It's not really voluntary if it's that or you and your family going hungry, without heat in winter, or even home. It's still slavery, but you are "free" to chose your master, and some of us are lucky to be bound by comfortable chains of gold and velvet called "software industry".
(In a way, it's recursive slavery - masters are often bound to someone else.)
Redefining 'slavery' to include all forms of "I must expend some effort to put food in my mouth" (a condition that affects all animals) makes the word 'slavery' meaningless.
Redefining 'voluntary' to include the situation where you must do X or die makes the word 'voluntary' meaningless. And in fact I'm inclined to agree with you -- here slavery is not appropriate, but nor is voluntary, choices are forced or not forced on a continuum and much more complicated than both the black and white "wage labor = slavery" or "Libertarian" ideologies would have you believe.
While it's necessary for me to work, the fact that I work for my current employer is my own choice, so in that sense it's voluntary. Slavery does not offer that choice, no matter how badly the employer treats you.
We are more than animals. And at this stage in our development, it's no longer necessary to spend more than half of waking hours on it. Just because it has always been like that before doesn't mean it should continue. Social inertia is holding us back here, unfortunately.
You've just moved the goalposts, from 'having to work' to 'having to work more than half your waking hours'. Plenty of people don't work more than half their waking hours, including plenty of us poor chained slaves in this software shtick.
It's not me who's moving the goalpost. What I described applies to vast majority of population, and includes vast majority of software developers. You can't point at minority that has it better and therefore say there's no issue.
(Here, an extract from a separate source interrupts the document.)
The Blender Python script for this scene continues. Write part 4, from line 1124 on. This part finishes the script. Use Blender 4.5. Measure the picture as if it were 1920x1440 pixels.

> What I described applies to vast majority of population
Patent nonsense from the outset - the total workforce is basically half the population (in the US, it's currently at 160M out of 310M total pop). Even if every single member of the workforce was working your supposed grind (which it clearly isn't), it's not "vast majority of the population" territory.
Even if you just limit it to the working population, where are you pulling these "vast majority" numbers from? From the same "silent majority" that supports a given person's unpopular political opinions?
(In a way, it's recursive slavery - masters are often bound to someone else.)